On April 1, 2013, the U.K. embarked on the twin peaks model of financial regulation, with the Financial Conduct Authority regulating the securities industry and professionals and the Prudential Regulation Authority regulating the banking industry and financial institutions. In remarks at the London School of Economics, FCA Chief Executive CEO Martin Wheatley indicated that the Authority will employ behavioral economics in its regulatory tool kit. He noted that one of the most significant challenges for modern financial regulators is to recognize that they operate within a very human environment in a fallible world governed and directed by psychology.

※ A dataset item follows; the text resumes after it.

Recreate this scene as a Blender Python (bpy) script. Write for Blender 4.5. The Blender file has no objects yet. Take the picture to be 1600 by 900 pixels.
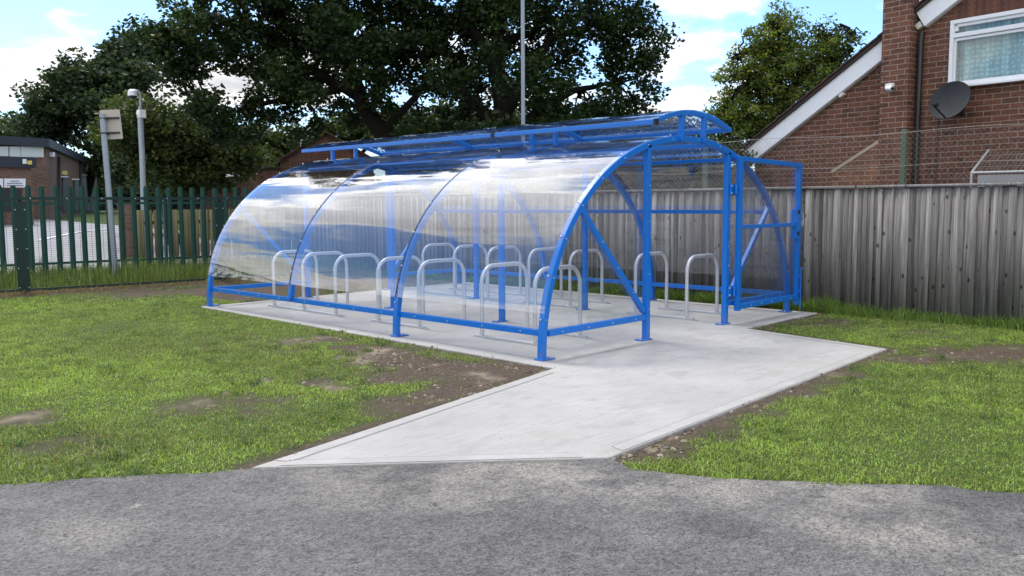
import bpy, bmesh, math, random
import numpy as np
from mathutils import Vector, Matrix
R = math.radians
rng = np.random.default_rng(7)
random.seed(7)
sc = bpy.context.scene
col = sc.collection

# ---------------------------------------------------------------- camera
# world axes: X runs across the cycle shelter, Y along it, its near left foot at the origin
CAM = Vector((-6.3133, -5.6888, 1.55)); YAW = 0.80276; PITCH = 0.096815; ROLL = -0.005379; FPX = 1347.9
fw = Vector((math.sin(YAW) * math.cos(PITCH), math.cos(YAW) * math.cos(PITCH), -math.sin(PITCH)))
rt0 = Vector((math.cos(YAW), -math.sin(YAW), 0)); up0 = rt0.cross(fw)
rt = rt0 * math.cos(ROLL) + up0 * math.sin(ROLL); up = -rt0 * math.sin(ROLL) + up0 * math.cos(ROLL)
cd = bpy.data.cameras.new('camera'); cam = bpy.data.objects.new('camera', cd); col.objects.link(cam)
cd.sensor_width = 36; cd.lens = 36 * FPX / 1600; cd.clip_start = 0.05; cd.clip_end = 3000
cam.matrix_world = Matrix(((rt.x, up.x, -fw.x, CAM.x), (rt.y, up.y, -fw.y, CAM.y), (rt.z, up.z, -fw.z, CAM.z), (0, 0, 0, 1)))
sc.camera = cam

# ---------------------------------------------------------------- light
SUN_EL, SUN_AZ = R(58), R(8)          # azimuth from +Y towards +X
sdir = Vector((math.cos(SUN_EL) * math.sin(SUN_AZ), math.cos(SUN_EL) * math.cos(SUN_AZ), math.sin(SUN_EL)))
ld = bpy.data.lights.new('sun', 'SUN'); ld.energy = 1.35; ld.angle = R(14); ld.color = (1, .95, .87)
sun = bpy.data.objects.new('sun', ld); col.objects.link(sun)
sun.rotation_euler = (-sdir).to_track_quat('-Z', 'Y').to_euler()
SKY_STRENGTH = 0.135
CLOUD = 6.0
sc.view_settings.view_transform = 'Standard'; sc.view_settings.look = 'None'
sc.view_settings.exposure = 0.94; sc.view_settings.gamma = 1
sc.cycles.max_bounces = 10; sc.cycles.transparent_max_bounces = 40; sc.cycles.use_denoising = True
sc.cycles.sample_clamp_indirect = 6; sc.cycles.caustics_reflective = False; sc.cycles.caustics_refractive = False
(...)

Despite this human element, one of the features of regulation historically was that it was all about compliance. In his view, financial regulation had become a robotic exercise focusing on whether a particular set of rules were followed and a particular set of boxes ticked. The question was whether a firm could demonstrate and document that it had followed those rules to the letter. If companies were able to tick those boxes and confidently hold up their product’s terms and conditions in court, he noted, they were assumed safe from regulatory scrutiny.
But in many cases, said the FCA head, this reliance on rules, processes and disclosure simply encouraged firms to hand over more information to customers who were already confused. It resulted in more text, more figures, and more legalese.
The FCA rejects the idea that risk should squarely sit with the consumer. This is the buyer beware or caveat emptor approach that says poor decision making by customers is not the responsibility of businesses. While noting that consumers should take personal responsibility for decisions, the FCA CEO said that buyer beware becomes hard to defend when customers are buying seriously complicated derivatives and other complex financial products.
The senior official said that the FCA will not be afraid to shine a light on the murkier psychological enticements and entrapments that exist in financial services. The pushes and pulls, the frames and biases that are sometimes used to entice customers to buy financial products they may not need or that might be wholly unsuitable for them.
The FCA will be looking across markets to see where and how behavioral economics might support its regulatory activity, such as areas like information disclosure and product complexity. For example, the FCA could use behavioral economics to understand why some consumers do not switch from one savings product to another after a teaser rate expires.
Behavioral economics could also be used to weed out products that are too complex for their target market, and may even be specifically designed to benefit from consumer mistakes. Many structured products fall into this category, noted Mr. Wheatley, products with too many moving parts; products that are almost impossible to take a rational decision on.